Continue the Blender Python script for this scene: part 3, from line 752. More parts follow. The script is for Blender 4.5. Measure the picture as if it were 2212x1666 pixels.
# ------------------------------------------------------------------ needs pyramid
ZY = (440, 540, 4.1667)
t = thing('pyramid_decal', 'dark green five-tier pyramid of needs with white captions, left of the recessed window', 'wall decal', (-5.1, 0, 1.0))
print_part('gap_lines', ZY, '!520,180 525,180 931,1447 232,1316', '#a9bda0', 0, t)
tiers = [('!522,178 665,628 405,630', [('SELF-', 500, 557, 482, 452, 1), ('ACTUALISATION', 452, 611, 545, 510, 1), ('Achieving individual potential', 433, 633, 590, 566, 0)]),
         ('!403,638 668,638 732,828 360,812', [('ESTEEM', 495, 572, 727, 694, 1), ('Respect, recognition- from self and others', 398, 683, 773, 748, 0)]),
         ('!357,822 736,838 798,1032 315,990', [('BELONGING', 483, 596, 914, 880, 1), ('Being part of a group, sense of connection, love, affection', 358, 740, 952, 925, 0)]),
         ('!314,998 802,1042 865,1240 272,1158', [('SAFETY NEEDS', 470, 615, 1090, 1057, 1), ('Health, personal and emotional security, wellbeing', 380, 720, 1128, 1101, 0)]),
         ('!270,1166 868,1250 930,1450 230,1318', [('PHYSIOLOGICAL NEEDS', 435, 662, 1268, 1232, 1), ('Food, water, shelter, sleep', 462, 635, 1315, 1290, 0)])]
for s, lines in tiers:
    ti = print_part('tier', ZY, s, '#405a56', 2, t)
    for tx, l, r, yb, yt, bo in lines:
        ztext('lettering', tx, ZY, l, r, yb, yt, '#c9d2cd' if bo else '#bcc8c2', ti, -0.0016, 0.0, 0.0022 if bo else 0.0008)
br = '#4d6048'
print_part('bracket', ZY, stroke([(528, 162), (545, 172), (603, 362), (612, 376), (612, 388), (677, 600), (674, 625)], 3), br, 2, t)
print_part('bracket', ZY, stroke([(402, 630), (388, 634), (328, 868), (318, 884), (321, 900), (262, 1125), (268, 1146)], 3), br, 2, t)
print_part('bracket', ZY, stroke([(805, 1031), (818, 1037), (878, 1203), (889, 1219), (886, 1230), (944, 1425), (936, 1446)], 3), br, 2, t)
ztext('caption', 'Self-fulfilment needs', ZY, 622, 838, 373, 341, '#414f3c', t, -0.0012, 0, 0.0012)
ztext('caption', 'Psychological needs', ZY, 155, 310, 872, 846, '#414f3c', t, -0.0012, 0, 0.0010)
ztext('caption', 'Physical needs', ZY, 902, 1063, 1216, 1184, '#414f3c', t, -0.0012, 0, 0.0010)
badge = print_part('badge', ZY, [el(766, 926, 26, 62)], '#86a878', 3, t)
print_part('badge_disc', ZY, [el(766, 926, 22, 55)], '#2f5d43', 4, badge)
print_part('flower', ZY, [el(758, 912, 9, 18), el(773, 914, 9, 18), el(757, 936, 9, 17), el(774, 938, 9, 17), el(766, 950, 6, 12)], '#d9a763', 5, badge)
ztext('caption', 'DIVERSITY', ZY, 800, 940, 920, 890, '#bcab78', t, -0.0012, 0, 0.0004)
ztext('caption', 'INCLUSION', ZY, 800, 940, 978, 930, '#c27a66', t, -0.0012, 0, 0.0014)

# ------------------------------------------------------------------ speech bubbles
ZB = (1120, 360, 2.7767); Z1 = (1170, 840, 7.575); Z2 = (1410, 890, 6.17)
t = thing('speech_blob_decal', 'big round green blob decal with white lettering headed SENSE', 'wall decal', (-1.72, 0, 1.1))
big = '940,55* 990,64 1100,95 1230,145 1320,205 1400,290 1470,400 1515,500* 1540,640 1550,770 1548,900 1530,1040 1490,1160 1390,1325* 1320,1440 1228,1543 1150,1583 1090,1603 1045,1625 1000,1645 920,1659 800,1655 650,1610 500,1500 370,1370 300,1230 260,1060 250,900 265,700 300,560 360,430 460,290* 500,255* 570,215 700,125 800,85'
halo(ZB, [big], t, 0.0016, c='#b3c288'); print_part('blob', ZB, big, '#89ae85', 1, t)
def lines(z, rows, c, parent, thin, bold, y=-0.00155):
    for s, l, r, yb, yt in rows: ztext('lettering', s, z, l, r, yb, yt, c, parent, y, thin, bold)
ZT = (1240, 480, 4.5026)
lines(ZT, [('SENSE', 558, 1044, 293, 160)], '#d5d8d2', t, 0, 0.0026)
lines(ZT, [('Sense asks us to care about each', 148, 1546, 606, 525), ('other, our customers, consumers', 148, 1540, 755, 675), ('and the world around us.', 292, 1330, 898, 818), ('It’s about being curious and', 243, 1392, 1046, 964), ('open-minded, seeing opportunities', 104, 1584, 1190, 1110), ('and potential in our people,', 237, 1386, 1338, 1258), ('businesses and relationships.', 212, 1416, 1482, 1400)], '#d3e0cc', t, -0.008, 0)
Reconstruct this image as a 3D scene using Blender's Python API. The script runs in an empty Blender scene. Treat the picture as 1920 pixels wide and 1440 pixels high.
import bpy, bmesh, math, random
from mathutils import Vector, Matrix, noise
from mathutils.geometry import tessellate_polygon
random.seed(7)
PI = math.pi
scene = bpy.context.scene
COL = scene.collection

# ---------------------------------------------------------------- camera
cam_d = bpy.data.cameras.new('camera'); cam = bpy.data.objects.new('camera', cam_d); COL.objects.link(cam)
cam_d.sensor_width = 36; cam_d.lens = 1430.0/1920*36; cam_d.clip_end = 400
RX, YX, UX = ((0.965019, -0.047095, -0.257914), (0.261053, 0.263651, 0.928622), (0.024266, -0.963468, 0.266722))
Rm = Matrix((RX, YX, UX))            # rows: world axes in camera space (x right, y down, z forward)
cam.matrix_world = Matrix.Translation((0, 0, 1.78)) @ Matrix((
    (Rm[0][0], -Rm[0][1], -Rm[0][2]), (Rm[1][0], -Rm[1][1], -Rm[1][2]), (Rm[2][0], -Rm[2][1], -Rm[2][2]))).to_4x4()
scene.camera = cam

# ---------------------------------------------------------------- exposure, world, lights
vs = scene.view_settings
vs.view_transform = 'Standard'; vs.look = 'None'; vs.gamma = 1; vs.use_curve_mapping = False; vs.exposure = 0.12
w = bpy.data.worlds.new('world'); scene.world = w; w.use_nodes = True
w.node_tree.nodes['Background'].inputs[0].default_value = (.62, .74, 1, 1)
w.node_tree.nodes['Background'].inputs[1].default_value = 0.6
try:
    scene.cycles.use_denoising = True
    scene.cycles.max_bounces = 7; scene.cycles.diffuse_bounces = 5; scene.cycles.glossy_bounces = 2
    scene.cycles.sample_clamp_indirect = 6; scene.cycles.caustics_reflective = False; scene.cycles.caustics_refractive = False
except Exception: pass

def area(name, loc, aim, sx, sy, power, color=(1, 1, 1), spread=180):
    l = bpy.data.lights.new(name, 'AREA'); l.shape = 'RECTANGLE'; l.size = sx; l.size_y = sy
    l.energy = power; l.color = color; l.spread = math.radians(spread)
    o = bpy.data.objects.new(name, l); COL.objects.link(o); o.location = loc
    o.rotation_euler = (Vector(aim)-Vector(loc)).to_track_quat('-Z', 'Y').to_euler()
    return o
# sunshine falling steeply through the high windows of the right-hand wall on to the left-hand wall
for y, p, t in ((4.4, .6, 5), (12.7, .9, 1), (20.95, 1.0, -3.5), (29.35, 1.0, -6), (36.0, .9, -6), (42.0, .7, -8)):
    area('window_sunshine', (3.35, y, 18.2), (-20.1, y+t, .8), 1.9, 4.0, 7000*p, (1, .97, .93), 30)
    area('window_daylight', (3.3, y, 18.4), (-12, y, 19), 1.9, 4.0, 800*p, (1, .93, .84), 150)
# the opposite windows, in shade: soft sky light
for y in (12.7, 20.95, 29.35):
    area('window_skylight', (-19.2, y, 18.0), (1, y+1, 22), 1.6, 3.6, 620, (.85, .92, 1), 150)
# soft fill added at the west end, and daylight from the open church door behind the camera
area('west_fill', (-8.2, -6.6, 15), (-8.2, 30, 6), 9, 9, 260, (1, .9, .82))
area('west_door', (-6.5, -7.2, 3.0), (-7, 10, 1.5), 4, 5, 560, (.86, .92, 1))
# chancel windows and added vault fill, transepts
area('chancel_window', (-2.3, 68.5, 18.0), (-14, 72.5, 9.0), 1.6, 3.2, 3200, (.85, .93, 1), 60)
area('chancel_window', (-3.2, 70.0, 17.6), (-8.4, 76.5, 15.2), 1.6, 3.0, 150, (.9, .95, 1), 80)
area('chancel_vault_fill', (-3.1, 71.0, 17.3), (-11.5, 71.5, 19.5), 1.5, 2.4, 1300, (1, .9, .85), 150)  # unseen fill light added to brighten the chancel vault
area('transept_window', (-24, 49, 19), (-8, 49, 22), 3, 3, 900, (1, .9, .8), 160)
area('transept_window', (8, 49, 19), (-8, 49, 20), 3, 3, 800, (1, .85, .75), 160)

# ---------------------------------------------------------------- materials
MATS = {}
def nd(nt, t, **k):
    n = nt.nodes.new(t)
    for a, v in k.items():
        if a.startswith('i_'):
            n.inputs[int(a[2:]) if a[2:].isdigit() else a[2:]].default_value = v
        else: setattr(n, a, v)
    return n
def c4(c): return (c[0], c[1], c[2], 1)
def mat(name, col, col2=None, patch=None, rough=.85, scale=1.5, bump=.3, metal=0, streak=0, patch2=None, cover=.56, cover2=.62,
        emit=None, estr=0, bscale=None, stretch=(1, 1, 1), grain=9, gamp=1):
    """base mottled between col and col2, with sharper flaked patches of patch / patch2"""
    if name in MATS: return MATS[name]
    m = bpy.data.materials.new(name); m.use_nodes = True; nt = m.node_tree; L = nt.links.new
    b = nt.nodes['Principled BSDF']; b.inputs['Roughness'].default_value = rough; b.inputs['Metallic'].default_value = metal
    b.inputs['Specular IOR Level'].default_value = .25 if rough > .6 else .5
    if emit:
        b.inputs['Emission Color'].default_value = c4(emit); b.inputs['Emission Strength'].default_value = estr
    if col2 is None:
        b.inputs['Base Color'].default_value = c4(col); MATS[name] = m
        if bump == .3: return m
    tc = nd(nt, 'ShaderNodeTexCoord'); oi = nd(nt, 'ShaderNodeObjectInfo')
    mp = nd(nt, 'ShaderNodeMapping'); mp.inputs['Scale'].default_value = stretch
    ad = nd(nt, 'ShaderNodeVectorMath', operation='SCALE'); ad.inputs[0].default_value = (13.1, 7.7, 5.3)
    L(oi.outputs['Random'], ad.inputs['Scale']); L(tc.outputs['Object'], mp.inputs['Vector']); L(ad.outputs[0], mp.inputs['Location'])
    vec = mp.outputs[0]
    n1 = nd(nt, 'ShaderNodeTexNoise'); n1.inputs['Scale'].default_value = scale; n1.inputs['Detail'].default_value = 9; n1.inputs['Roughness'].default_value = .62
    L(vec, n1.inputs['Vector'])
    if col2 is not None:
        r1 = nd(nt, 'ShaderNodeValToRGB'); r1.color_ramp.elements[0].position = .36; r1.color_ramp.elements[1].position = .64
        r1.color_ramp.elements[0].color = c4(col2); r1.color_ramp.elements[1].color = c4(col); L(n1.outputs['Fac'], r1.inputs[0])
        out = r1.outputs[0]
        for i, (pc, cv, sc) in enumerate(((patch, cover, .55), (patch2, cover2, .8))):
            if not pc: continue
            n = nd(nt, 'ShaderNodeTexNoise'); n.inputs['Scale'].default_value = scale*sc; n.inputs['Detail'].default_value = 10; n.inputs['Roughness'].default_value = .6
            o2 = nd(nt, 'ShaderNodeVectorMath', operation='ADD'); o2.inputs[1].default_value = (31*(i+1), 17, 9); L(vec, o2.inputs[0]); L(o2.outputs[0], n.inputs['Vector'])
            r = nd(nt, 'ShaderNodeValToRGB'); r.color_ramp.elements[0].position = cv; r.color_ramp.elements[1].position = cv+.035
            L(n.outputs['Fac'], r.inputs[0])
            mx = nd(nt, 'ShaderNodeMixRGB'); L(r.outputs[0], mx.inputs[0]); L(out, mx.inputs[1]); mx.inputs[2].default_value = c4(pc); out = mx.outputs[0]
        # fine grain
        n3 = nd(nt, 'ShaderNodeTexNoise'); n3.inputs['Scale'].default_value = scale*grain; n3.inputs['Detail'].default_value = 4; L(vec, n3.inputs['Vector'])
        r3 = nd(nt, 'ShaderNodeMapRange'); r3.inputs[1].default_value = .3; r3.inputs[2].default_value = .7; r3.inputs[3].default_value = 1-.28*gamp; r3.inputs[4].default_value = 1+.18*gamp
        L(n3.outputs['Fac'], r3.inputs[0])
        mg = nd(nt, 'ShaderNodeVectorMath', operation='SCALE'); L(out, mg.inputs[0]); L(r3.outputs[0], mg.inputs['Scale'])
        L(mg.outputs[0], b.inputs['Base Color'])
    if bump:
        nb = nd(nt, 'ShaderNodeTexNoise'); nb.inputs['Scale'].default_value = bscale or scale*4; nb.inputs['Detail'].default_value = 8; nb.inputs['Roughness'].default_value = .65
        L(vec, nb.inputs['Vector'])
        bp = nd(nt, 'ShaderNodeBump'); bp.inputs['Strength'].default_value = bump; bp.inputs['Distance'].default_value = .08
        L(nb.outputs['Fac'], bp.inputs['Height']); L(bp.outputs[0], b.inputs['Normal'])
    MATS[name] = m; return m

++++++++

_WHAT THE TASK REQUIRES_:
Beginning with the line containing "Reconstruct this image" and ending with the line containing "scene.camera = cam", extract those lines exactly from the listing above, and only those.

_RESPONSE TO THIS TASK_:
Reconstruct this image as a 3D scene using Blender's Python API. The script runs in an empty Blender scene. Treat the picture as 1920 pixels wide and 1440 pixels high.
import bpy, bmesh, math, random
from mathutils import Vector, Matrix, noise
from mathutils.geometry import tessellate_polygon
random.seed(7)
PI = math.pi
scene = bpy.context.scene
COL = scene.collection

# ---------------------------------------------------------------- camera
cam_d = bpy.data.cameras.new('camera'); cam = bpy.data.objects.new('camera', cam_d); COL.objects.link(cam)
cam_d.sensor_width = 36; cam_d.lens = 1430.0/1920*36; cam_d.clip_end = 400
RX, YX, UX = ((0.965019, -0.047095, -0.257914), (0.261053, 0.263651, 0.928622), (0.024266, -0.963468, 0.266722))
Rm = Matrix((RX, YX, UX))            # rows: world axes in camera space (x right, y down, z forward)
cam.matrix_world = Matrix.Translation((0, 0, 1.78)) @ Matrix((
    (Rm[0][0], -Rm[0][1], -Rm[0][2]), (Rm[1][0], -Rm[1][1], -Rm[1][2]), (Rm[2][0], -Rm[2][1], -Rm[2][2]))).to_4x4()
scene.camera = cam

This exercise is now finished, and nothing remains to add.